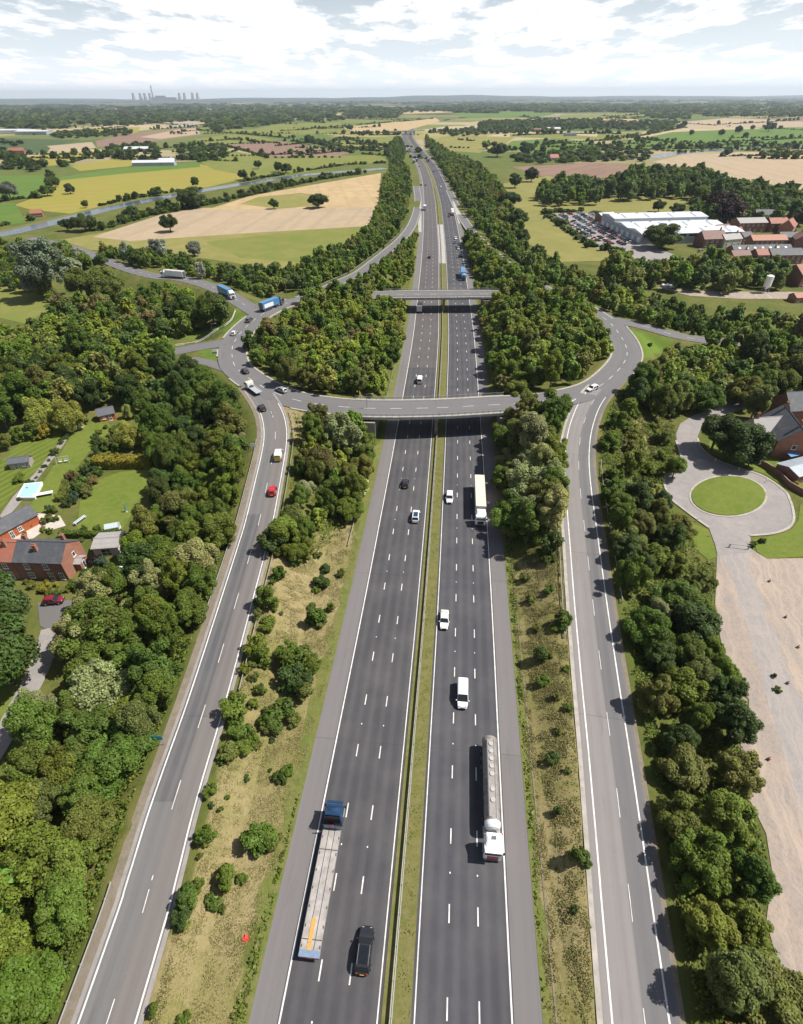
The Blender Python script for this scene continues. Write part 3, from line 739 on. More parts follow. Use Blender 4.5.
# green strip of verge along the motorway's edges, drain line
for sg, lab in ((-1, 'green verge along the carriageway leading away'), (1, 'green verge along the carriageway leading towards the camera')):
    i = MW[:, 1] < 460
    m_ = MW[i]; a = MH[i]+LANES+3.4; n_, _ = normals(m_)
    mb = MB()
    wd = 1.3+np.random.default_rng(3).uniform(-.5, .9, len(m_))
    wd = wd*(1.35 if sg < 0 else .75)
    for k in range(len(m_)-1):
        pts = []
        for j, o in ((k, 0), (k, 1), (k+1, 1), (k+1, 0)):
            off = sg*(a[j]+.02+o*wd[j]); x, y = m_[j, 0]+n_[j, 0]*off, m_[j, 1]+n_[j, 1]*off
            pts.append((x, y, h1(x, y)*(o)+.04 if o else .03))
        mb.face(pts[::(1 if sg > 0 else -1)])
    mb.build('verge', MT['verge_green'], kind='structure', label=lab, cat='verge')
i = (MW[:, 1] < 250); dr = MW[i]
strip(dr, MH[i]+LANES+4.85, MH[i]+LANES+5.05, .06).build('drain_channel', MT['gravel_edge'], kind='structure', label='thin pale drain channel beside the hard shoulder', cat='drain')

# ------------------------------------------------------------------ yard, turning circle, track and lawns
field('yard', [(717, 553), (752, 550), (767, 559), (960, 556), (1100, 1060), (810, 1060), (797, 990), (777, 960), (766, 922), (772, 873), (766, 834), (750, 801), (747, 765), (749, 700), (731, 673), (712, 655), (722, 648), (715, 606)], 'sand', 'pale sandy gravel yard with wheel tracks', 'ground')
_j = np.random.default_rng(5)
_le = [(724+1.0*(y-553)*.30+_j.normal()*1.6, y) for y in range(553, 905, 9)]; _re = [(746+(y-553)*.36+_j.normal()*2.2, y) for y in range(553, 905, 9)]
field('yard', _le+_re[::-1], 'sand_grey', 'greyer compacted vehicle lane across the gravel yard', 'ground')
field('yard', [(733, 690), (747, 700), (745.6, 716), (748, 740), (752, 775), (751, 800), (746, 800), (740, 740)], 'sand_wet', 'patch of damp dark gravel beside the tree belt', 'ground')
cx, cy = G(728, 497, 0)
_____
The task: Copy every line above word for word and exclude the pictures.

Answer to this exercise:
The Blender Python script for this scene continues. Write part 3, from line 739 on. More parts follow. Use Blender 4.5.
# green strip of verge along the motorway's edges, drain line
for sg, lab in ((-1, 'green verge along the carriageway leading away'), (1, 'green verge along the carriageway leading towards the camera')):
    i = MW[:, 1] < 460
    m_ = MW[i]; a = MH[i]+LANES+3.4; n_, _ = normals(m_)
    mb = MB()
    wd = 1.3+np.random.default_rng(3).uniform(-.5, .9, len(m_))
    wd = wd*(1.35 if sg < 0 else .75)
    for k in range(len(m_)-1):
        pts = []
        for j, o in ((k, 0), (k, 1), (k+1, 1), (k+1, 0)):
            off = sg*(a[j]+.02+o*wd[j]); x, y = m_[j, 0]+n_[j, 0]*off, m_[j, 1]+n_[j, 1]*off
            pts.append((x, y, h1(x, y)*(o)+.04 if o else .03))
        mb.face(pts[::(1 if sg > 0 else -1)])
    mb.build('verge', MT['verge_green'], kind='structure', label=lab, cat='verge')
i = (MW[:, 1] < 250); dr = MW[i]
strip(dr, MH[i]+LANES+4.85, MH[i]+LANES+5.05, .06).build('drain_channel', MT['gravel_edge'], kind='structure', label='thin pale drain channel beside the hard shoulder', cat='drain')

# ------------------------------------------------------------------ yard, turning circle, track and lawns
field('yard', [(717, 553), (752, 550), (767, 559), (960, 556), (1100, 1060), (810, 1060), (797, 990), (777, 960), (766, 922), (772, 873), (766, 834), (750, 801), (747, 765), (749, 700), (731, 673), (712, 655), (722, 648), (715, 606)], 'sand', 'pale sandy gravel yard with wheel tracks', 'ground')
_j = np.random.default_rng(5)
_le = [(724+1.0*(y-553)*.30+_j.normal()*1.6, y) for y in range(553, 905, 9)]; _re = [(746+(y-553)*.36+_j.normal()*2.2, y) for y in range(553, 905, 9)]
field('yard', _le+_re[::-1], 'sand_grey', 'greyer compacted vehicle lane across the gravel yard', 'ground')
field('yard', [(733, 690), (747, 700), (745.6, 716), (748, 740), (752, 775), (751, 800), (746, 800), (740, 740)], 'sand_wet', 'patch of damp dark gravel beside the tree belt', 'ground')
cx, cy = G(728, 497, 0)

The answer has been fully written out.